▶ **What to work on**
Identify all lines of the data containing the string "extends" and copy them.

▶ **Raw data**
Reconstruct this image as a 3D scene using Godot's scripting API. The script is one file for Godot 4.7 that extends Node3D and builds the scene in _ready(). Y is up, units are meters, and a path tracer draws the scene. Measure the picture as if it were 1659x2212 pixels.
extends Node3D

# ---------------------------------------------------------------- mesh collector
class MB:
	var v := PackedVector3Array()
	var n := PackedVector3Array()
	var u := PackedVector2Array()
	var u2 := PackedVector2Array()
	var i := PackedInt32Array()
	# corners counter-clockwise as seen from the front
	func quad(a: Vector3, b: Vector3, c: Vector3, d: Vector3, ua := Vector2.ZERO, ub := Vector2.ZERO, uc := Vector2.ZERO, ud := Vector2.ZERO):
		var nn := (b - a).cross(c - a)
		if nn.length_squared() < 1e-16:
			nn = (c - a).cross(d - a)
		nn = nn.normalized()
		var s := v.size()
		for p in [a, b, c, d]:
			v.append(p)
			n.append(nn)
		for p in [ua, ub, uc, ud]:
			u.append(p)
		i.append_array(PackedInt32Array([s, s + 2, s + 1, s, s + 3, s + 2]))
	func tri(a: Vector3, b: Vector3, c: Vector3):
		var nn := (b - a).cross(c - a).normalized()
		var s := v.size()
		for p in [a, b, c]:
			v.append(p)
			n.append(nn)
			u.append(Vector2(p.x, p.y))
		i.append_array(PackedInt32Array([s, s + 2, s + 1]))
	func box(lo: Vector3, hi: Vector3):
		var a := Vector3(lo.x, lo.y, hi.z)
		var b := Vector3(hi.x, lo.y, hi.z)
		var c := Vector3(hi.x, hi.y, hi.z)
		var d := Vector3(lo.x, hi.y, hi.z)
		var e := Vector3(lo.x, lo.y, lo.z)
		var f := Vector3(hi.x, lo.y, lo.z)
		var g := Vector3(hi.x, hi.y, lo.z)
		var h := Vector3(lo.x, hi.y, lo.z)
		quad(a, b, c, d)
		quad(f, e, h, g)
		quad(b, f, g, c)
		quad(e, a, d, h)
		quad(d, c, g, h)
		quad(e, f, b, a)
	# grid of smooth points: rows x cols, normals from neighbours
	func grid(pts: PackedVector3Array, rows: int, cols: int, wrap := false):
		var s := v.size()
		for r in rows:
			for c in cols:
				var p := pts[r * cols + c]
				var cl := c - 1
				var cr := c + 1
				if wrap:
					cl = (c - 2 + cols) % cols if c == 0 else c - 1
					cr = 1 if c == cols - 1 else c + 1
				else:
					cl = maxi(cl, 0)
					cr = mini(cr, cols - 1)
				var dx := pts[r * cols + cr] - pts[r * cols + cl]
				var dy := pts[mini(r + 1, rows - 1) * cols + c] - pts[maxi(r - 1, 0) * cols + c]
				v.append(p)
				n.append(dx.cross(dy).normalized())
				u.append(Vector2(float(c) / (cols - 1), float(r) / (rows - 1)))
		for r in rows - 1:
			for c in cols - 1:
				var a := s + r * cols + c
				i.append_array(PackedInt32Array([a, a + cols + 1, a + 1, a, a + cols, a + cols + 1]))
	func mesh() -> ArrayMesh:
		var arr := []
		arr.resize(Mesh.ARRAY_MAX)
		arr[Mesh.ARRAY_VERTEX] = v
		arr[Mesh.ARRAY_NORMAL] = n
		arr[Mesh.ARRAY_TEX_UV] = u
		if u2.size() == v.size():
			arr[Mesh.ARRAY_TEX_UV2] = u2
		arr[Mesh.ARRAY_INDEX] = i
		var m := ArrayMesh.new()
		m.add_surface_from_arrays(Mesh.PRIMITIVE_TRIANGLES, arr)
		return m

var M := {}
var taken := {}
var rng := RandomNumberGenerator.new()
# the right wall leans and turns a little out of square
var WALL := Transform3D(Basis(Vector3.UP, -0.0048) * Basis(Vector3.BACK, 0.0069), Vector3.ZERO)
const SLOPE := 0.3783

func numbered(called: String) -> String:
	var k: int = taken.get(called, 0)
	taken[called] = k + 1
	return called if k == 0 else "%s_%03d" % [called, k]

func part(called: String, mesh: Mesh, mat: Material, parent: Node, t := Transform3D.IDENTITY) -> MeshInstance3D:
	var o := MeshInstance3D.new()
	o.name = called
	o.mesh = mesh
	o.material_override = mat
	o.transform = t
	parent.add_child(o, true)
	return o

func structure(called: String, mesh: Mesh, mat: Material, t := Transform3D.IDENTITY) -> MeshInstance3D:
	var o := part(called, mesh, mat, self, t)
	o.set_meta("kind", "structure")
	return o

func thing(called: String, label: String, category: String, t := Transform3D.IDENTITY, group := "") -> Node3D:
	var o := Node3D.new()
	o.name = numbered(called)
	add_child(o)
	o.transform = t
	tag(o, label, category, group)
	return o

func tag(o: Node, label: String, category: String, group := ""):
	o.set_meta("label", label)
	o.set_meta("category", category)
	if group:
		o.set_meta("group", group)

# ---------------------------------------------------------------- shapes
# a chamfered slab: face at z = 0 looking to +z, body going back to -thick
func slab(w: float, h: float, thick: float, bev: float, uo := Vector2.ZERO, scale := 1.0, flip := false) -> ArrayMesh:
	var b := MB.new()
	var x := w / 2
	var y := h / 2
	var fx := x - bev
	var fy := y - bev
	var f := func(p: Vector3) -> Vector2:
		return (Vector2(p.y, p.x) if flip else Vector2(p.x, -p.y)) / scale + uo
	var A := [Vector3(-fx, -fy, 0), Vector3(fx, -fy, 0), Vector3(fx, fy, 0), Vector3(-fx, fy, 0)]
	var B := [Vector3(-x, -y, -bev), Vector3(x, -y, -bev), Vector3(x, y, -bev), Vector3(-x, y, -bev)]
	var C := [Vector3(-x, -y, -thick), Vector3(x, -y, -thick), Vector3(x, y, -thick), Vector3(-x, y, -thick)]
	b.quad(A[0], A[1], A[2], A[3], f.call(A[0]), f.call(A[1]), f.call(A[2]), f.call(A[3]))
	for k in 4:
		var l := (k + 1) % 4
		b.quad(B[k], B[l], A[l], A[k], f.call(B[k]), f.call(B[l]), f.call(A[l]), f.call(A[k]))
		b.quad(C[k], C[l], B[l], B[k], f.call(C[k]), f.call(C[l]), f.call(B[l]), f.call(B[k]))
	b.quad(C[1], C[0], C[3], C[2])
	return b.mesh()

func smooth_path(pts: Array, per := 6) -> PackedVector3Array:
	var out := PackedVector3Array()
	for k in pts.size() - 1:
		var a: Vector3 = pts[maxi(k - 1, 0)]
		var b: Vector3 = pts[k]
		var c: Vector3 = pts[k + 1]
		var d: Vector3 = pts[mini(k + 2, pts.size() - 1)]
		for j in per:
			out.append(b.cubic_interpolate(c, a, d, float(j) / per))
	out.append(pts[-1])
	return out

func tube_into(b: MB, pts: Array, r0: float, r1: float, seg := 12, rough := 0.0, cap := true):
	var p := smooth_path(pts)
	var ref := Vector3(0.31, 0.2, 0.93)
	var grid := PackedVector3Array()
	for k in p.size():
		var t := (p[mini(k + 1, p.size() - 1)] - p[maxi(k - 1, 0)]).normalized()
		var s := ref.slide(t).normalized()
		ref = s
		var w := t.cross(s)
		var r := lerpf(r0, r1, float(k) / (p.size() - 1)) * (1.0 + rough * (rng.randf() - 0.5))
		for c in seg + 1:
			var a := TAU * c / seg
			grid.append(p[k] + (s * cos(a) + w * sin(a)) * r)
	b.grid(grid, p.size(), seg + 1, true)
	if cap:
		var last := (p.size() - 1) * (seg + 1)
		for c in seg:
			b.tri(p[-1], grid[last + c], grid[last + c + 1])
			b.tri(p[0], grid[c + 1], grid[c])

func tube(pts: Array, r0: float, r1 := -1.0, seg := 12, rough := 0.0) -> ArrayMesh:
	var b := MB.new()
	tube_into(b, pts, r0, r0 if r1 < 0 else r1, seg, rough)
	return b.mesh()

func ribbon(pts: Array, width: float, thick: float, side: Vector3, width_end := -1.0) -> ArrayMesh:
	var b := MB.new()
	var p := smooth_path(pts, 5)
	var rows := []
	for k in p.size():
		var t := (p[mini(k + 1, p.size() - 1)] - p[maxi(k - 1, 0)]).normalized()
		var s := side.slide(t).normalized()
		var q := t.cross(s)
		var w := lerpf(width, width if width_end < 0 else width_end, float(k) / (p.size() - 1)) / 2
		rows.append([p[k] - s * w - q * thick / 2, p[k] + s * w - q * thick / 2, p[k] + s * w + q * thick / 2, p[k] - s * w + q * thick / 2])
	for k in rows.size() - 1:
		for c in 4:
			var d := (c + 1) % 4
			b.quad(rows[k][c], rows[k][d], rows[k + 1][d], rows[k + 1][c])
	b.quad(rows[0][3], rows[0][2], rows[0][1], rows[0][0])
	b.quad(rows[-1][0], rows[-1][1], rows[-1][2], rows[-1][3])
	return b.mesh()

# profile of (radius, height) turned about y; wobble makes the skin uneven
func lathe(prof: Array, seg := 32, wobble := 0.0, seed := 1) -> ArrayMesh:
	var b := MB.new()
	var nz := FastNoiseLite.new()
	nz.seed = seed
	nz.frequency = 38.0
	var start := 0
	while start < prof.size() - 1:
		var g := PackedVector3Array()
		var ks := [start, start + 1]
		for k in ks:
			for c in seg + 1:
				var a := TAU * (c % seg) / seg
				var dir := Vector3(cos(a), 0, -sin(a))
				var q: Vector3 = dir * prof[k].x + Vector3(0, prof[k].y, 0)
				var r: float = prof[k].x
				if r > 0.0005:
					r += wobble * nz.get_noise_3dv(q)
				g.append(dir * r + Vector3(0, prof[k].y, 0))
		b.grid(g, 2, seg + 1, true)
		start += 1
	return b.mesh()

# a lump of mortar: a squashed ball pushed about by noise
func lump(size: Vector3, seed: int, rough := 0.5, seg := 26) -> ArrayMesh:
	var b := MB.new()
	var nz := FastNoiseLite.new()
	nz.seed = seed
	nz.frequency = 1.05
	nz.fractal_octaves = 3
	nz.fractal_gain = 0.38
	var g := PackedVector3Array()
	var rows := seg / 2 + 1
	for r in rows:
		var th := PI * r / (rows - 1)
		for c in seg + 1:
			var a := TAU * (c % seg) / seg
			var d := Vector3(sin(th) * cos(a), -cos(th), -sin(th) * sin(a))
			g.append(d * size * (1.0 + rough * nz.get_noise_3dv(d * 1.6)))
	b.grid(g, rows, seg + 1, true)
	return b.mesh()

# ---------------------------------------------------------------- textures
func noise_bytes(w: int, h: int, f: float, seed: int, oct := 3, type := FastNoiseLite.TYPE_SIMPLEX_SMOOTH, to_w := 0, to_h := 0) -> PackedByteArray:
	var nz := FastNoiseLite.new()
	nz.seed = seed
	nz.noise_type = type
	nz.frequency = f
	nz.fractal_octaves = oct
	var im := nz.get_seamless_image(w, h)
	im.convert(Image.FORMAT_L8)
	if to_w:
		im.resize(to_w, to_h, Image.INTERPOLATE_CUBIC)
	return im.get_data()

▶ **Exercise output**
Reconstruct this image as a 3D scene using Godot's scripting API. The script is one file for Godot 4.7 that extends Node3D and builds the scene in _ready(). Y is up, units are meters, and a path tracer draws the scene. Measure the picture as if it were 1659x2212 pixels.
extends Node3D